* [Problem]: From the listing below, copy only the lines running from the line that contains "Continue the Blender Python script for this scene: part 2, from" to the line that contains "return struct(m.build(name, M_wall, smooth=0), label, 'wall')", both included.

** START OF Data to process **

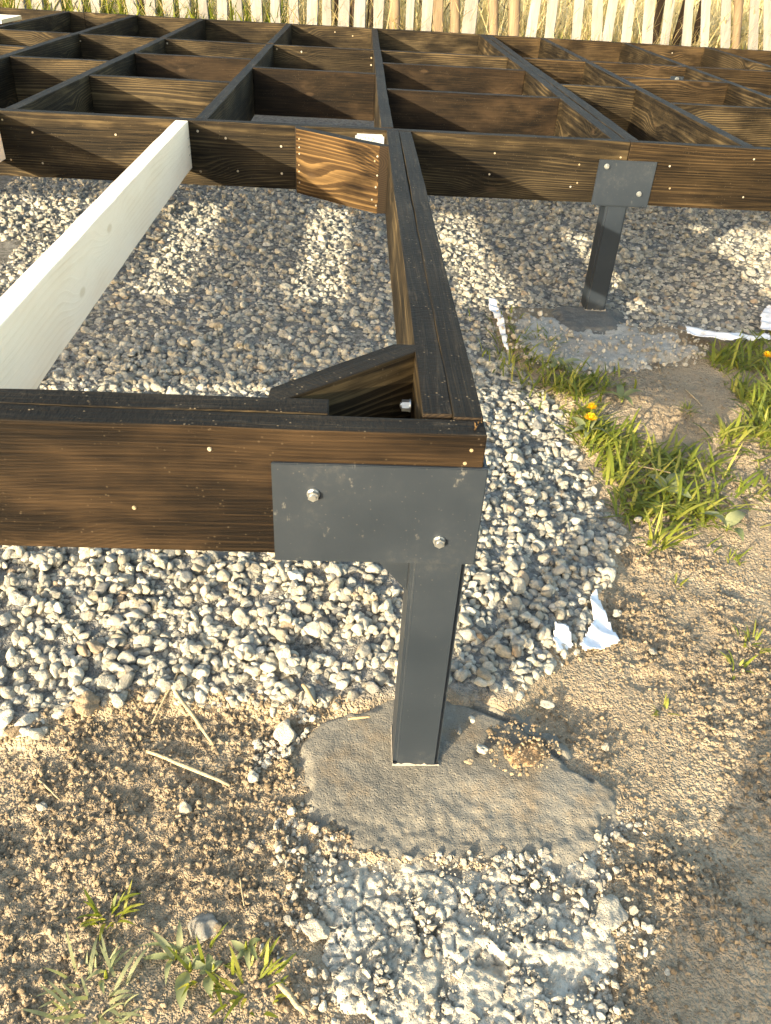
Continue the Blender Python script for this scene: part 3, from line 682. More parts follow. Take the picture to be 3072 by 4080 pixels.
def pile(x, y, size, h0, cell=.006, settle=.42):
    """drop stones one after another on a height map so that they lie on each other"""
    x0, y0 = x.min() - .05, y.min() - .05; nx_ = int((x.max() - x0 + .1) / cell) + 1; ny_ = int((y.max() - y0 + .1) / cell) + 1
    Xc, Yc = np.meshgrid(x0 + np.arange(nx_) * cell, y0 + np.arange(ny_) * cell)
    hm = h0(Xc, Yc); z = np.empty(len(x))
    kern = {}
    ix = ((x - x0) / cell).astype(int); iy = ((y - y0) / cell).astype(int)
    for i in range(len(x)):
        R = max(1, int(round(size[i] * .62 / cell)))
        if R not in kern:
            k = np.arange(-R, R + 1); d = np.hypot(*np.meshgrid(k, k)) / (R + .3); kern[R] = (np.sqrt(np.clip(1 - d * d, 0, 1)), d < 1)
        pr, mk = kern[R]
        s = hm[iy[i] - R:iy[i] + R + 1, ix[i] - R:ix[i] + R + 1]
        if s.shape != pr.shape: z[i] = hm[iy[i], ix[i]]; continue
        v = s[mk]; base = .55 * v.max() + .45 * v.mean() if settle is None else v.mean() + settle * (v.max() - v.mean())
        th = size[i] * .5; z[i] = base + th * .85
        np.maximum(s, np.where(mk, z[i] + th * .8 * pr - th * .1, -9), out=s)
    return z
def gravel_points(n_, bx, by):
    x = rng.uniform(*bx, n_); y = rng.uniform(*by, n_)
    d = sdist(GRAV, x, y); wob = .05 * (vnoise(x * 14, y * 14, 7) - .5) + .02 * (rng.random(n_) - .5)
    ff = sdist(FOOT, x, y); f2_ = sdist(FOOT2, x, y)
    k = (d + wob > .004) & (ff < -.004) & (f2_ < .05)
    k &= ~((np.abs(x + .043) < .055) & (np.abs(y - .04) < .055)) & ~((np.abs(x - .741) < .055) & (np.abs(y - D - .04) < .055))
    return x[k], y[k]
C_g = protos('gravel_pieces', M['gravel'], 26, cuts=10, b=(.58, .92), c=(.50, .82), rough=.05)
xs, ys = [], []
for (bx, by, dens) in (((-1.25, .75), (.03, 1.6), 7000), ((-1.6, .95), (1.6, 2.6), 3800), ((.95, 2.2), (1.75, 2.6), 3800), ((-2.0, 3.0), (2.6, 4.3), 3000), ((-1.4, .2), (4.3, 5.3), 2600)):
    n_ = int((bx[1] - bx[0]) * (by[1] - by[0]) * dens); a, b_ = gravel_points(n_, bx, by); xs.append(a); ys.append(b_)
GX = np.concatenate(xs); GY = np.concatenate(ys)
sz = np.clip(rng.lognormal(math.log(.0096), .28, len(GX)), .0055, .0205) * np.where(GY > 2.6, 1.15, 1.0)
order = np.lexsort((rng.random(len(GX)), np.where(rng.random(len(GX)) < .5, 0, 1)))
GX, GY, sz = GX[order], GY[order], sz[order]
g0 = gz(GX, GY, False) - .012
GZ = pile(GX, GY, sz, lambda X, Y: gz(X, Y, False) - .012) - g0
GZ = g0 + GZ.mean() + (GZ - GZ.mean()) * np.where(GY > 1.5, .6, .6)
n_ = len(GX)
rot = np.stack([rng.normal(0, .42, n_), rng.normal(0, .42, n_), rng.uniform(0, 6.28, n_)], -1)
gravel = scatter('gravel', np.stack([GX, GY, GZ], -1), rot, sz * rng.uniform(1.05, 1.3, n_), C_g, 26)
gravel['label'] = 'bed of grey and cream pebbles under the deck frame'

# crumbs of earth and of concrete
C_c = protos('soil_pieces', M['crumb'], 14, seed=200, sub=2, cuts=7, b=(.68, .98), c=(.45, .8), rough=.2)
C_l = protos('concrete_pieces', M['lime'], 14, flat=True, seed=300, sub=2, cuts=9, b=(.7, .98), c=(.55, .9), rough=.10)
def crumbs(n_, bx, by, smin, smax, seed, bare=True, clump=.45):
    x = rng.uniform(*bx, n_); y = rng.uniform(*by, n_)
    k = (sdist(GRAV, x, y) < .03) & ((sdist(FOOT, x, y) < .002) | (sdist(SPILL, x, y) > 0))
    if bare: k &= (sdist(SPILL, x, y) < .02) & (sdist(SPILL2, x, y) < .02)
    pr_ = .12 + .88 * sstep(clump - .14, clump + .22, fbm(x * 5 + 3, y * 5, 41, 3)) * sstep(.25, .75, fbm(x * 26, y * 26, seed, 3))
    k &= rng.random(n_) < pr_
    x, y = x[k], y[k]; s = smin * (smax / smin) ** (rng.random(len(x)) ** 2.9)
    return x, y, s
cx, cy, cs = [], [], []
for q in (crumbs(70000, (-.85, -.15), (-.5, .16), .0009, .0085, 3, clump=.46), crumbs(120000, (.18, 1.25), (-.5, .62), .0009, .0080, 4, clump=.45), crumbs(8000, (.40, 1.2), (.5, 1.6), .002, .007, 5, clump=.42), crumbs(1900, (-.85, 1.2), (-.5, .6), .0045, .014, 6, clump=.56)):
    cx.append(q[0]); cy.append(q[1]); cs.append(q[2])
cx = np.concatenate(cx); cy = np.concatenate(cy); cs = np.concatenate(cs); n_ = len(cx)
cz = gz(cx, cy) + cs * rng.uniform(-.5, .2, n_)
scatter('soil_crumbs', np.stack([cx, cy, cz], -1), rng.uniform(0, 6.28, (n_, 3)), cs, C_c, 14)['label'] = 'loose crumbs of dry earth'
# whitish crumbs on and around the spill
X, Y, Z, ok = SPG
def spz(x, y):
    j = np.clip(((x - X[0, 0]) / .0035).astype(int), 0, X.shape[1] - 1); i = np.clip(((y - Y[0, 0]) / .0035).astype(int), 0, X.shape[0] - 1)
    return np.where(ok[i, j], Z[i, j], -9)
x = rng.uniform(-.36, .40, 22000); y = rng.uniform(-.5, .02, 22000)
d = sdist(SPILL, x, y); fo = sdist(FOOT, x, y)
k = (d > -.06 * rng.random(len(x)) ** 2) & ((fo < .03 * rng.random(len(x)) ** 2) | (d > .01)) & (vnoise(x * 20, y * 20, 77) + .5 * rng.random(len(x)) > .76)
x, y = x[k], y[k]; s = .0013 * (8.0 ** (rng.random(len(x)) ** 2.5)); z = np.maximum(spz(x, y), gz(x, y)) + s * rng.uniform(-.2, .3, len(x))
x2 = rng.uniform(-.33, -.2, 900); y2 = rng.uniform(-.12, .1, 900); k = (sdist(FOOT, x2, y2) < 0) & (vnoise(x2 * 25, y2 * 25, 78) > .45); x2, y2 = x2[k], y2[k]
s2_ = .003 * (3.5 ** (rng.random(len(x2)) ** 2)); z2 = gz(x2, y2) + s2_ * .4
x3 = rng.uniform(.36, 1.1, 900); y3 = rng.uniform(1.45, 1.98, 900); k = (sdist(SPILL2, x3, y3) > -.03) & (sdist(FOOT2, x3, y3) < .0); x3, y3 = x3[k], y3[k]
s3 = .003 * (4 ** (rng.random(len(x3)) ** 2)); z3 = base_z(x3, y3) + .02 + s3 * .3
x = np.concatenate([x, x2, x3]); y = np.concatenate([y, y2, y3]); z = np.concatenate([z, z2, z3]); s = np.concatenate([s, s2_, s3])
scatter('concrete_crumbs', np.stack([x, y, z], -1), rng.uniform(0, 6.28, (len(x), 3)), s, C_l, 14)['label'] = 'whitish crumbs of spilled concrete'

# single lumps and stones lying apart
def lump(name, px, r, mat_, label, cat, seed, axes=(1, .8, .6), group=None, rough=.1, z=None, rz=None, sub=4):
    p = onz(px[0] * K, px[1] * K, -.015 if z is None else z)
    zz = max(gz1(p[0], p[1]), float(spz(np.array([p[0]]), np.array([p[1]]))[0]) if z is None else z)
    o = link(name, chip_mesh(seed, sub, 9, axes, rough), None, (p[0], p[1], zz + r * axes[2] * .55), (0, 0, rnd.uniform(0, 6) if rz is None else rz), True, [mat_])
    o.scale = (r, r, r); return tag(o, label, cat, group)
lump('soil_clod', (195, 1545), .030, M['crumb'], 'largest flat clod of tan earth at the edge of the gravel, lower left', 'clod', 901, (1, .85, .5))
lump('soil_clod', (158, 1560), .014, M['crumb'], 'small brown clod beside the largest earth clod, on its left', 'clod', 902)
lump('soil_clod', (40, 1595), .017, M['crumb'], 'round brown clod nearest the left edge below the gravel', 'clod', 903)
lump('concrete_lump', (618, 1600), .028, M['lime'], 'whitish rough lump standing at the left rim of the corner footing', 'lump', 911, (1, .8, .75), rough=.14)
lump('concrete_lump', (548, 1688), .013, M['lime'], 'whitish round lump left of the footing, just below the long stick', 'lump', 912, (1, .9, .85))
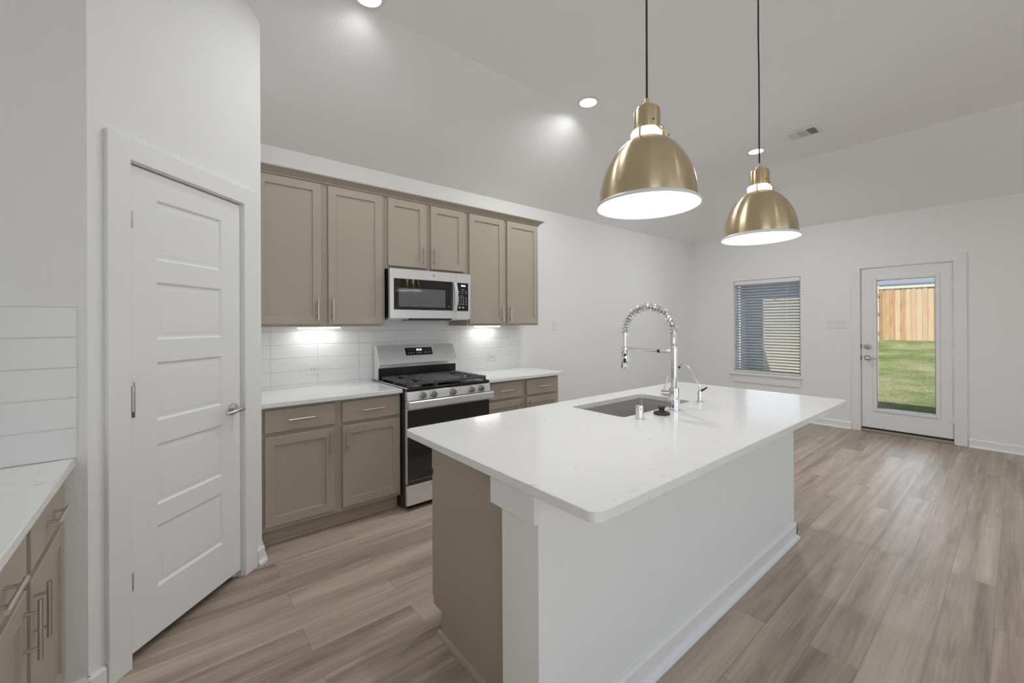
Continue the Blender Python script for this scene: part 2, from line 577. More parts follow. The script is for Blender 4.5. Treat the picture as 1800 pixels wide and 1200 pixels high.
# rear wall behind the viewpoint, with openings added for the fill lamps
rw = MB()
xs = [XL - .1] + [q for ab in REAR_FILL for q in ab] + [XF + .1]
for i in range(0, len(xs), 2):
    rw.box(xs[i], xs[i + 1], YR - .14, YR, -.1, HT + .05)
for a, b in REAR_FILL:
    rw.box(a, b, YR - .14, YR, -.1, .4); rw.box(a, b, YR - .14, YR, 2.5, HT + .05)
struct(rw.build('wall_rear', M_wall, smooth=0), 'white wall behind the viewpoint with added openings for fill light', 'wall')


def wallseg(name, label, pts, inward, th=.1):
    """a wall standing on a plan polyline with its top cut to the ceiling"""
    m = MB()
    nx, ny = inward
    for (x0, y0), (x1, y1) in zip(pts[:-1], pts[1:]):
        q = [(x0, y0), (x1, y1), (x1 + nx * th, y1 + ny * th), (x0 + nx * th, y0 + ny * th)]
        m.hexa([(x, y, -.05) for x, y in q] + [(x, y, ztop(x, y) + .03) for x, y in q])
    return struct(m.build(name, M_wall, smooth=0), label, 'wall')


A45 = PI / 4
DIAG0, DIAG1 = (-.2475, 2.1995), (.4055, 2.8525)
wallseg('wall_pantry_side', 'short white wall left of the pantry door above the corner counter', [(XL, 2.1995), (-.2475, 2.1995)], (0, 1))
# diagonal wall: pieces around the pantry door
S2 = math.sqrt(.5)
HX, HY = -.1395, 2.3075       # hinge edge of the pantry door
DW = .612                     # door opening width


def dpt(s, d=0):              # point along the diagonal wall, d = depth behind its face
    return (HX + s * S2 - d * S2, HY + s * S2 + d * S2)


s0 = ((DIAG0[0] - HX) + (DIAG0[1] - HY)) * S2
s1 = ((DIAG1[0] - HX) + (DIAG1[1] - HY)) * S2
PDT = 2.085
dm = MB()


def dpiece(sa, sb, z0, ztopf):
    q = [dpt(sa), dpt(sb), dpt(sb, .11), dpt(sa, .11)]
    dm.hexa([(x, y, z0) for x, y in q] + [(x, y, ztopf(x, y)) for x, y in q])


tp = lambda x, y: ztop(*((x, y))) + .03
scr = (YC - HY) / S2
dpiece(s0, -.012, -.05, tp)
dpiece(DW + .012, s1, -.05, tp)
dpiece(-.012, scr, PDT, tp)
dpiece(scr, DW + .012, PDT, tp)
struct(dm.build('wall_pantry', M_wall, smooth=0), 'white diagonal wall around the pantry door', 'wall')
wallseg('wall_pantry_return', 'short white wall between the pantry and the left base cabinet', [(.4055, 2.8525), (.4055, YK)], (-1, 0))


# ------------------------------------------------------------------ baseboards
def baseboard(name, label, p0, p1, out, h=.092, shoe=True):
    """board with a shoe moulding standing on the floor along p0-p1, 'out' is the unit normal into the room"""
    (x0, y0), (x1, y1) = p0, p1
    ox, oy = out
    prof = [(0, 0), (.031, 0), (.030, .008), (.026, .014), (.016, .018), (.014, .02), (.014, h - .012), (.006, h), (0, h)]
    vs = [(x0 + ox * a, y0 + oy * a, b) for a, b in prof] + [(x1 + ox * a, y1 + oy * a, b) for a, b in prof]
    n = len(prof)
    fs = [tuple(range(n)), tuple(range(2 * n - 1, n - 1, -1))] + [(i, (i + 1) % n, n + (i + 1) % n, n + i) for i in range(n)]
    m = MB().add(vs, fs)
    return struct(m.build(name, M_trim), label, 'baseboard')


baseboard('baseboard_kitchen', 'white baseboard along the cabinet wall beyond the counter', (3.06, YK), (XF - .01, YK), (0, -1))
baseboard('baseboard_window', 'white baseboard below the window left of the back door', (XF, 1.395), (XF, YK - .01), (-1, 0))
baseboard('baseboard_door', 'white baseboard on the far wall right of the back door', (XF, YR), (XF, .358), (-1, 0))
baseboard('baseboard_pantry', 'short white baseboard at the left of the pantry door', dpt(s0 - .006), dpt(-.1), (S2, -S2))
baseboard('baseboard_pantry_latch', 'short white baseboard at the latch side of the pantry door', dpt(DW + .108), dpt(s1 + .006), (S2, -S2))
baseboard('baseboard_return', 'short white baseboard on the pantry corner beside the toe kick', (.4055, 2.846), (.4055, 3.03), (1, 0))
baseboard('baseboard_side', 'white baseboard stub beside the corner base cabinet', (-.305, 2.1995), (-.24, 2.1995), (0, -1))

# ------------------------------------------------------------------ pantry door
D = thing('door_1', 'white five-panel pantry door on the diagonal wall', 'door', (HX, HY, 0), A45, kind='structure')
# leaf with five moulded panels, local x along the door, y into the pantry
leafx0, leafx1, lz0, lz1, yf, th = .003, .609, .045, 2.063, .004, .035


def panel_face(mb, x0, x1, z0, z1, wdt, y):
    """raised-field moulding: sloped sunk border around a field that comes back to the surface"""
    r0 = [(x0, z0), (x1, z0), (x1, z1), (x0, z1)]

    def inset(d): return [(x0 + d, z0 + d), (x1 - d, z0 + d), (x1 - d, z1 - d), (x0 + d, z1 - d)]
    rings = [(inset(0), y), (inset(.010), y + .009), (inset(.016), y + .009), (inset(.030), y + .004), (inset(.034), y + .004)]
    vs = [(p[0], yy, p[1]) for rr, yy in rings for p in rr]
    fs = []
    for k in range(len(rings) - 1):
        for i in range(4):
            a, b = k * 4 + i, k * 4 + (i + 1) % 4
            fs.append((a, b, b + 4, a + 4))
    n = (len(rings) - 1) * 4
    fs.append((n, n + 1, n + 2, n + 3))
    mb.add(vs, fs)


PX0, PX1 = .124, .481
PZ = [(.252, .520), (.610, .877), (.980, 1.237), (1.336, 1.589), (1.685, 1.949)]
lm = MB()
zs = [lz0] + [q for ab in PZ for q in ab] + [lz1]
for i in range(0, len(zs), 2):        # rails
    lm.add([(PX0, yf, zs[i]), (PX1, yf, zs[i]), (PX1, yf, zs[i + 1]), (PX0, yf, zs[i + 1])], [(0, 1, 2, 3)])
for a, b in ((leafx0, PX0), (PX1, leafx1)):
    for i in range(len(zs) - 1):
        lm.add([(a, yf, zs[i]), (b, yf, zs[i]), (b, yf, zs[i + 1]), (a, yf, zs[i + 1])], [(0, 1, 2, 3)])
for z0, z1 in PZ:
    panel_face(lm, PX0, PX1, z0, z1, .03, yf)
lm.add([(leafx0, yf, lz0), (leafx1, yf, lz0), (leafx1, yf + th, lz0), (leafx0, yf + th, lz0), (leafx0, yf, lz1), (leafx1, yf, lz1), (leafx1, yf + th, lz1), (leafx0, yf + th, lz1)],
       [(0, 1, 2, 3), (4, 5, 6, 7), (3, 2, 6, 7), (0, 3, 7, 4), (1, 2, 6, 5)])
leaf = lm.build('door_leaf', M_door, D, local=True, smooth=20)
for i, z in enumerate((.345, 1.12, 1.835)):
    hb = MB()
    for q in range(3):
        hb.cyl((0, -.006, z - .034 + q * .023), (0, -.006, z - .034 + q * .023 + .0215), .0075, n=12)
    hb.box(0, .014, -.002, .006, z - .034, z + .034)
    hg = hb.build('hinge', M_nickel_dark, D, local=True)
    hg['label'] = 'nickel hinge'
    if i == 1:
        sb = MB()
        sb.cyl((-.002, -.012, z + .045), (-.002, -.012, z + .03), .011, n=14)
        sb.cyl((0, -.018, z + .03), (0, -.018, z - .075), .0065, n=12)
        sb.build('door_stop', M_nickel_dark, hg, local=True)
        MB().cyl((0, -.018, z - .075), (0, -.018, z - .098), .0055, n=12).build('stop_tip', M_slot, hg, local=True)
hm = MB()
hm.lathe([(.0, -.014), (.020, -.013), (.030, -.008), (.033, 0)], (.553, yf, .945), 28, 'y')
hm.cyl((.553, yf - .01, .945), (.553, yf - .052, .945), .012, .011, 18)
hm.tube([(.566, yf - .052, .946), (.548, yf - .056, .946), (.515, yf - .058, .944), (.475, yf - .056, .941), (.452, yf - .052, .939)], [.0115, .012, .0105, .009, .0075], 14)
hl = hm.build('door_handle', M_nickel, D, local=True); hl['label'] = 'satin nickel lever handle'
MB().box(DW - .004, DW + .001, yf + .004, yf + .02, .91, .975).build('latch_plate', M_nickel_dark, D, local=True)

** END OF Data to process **

* [Solution for this problem]:
Continue the Blender Python script for this scene: part 2, from line 577. More parts follow. The script is for Blender 4.5. Treat the picture as 1800 pixels wide and 1200 pixels high.
# rear wall behind the viewpoint, with openings added for the fill lamps
rw = MB()
xs = [XL - .1] + [q for ab in REAR_FILL for q in ab] + [XF + .1]
for i in range(0, len(xs), 2):
    rw.box(xs[i], xs[i + 1], YR - .14, YR, -.1, HT + .05)
for a, b in REAR_FILL:
    rw.box(a, b, YR - .14, YR, -.1, .4); rw.box(a, b, YR - .14, YR, 2.5, HT + .05)
struct(rw.build('wall_rear', M_wall, smooth=0), 'white wall behind the viewpoint with added openings for fill light', 'wall')


def wallseg(name, label, pts, inward, th=.1):
    """a wall standing on a plan polyline with its top cut to the ceiling"""
    m = MB()
    nx, ny = inward
    for (x0, y0), (x1, y1) in zip(pts[:-1], pts[1:]):
        q = [(x0, y0), (x1, y1), (x1 + nx * th, y1 + ny * th), (x0 + nx * th, y0 + ny * th)]
        m.hexa([(x, y, -.05) for x, y in q] + [(x, y, ztop(x, y) + .03) for x, y in q])
    return struct(m.build(name, M_wall, smooth=0), label, 'wall')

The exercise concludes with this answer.